Look through the data below. Pick out the lines holding the string "scene".
○ ○ ○
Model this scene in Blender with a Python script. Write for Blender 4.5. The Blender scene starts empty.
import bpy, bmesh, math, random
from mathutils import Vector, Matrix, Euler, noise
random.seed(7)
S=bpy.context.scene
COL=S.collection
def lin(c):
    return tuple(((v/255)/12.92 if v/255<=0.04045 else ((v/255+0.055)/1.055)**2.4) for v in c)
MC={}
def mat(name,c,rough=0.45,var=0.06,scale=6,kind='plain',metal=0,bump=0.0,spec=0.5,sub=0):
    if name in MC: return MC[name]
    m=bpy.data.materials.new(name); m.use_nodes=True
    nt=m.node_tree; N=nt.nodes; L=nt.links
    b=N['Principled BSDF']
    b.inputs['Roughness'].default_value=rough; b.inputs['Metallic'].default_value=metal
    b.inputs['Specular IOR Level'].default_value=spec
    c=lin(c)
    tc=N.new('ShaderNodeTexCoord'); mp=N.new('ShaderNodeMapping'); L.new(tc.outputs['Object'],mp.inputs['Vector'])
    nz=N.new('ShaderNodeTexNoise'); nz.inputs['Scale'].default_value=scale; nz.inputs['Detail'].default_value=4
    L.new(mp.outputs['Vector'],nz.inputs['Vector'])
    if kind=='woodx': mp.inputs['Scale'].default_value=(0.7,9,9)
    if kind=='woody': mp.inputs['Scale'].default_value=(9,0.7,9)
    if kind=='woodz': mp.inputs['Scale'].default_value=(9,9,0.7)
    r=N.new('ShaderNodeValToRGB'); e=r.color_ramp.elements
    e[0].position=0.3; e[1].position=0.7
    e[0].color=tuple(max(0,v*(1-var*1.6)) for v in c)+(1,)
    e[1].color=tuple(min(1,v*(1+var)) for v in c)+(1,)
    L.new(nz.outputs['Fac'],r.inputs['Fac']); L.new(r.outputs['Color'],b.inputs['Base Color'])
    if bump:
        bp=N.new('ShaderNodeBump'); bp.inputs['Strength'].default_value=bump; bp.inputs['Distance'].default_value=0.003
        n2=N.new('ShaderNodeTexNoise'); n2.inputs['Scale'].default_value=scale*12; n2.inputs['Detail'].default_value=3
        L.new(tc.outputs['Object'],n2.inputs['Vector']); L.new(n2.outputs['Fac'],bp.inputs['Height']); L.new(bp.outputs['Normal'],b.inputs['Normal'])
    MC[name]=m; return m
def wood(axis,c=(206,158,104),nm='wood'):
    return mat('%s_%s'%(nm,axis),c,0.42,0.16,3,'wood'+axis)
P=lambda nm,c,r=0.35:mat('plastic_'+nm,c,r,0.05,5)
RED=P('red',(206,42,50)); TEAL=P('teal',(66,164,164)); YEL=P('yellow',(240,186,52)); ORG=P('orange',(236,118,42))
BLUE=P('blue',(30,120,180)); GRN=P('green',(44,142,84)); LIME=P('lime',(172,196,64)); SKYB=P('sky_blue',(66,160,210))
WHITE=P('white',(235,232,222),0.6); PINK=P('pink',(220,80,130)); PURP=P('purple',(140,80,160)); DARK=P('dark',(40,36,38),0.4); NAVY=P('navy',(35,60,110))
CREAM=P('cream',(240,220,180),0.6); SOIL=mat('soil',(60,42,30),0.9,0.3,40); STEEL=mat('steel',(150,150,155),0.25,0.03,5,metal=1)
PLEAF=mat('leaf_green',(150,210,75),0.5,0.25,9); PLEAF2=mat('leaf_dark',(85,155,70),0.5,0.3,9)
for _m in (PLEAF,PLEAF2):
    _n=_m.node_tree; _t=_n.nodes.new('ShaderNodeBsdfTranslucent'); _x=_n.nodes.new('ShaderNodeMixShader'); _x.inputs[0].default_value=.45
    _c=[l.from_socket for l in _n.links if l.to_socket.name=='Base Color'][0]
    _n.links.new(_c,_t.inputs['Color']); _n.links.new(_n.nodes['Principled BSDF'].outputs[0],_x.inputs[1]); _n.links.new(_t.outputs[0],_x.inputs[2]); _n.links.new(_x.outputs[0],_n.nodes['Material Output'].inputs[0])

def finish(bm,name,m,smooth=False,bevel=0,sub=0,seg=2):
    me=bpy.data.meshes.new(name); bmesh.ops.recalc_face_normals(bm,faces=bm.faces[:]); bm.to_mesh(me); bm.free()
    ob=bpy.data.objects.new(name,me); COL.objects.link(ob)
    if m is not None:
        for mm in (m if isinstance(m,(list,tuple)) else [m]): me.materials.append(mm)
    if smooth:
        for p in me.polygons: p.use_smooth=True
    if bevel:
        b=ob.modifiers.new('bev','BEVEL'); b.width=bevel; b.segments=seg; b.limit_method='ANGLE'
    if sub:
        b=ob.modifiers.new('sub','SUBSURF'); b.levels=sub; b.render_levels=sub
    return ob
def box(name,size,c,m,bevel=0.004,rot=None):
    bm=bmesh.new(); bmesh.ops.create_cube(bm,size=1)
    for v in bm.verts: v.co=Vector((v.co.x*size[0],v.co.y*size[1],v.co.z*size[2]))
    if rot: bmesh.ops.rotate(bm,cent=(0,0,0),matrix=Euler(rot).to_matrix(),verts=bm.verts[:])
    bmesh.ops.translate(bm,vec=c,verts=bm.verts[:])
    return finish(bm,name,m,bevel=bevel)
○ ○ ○
Answer:
Model this scene in Blender with a Python script. Write for Blender 4.5. The Blender scene starts empty.
S=bpy.context.scene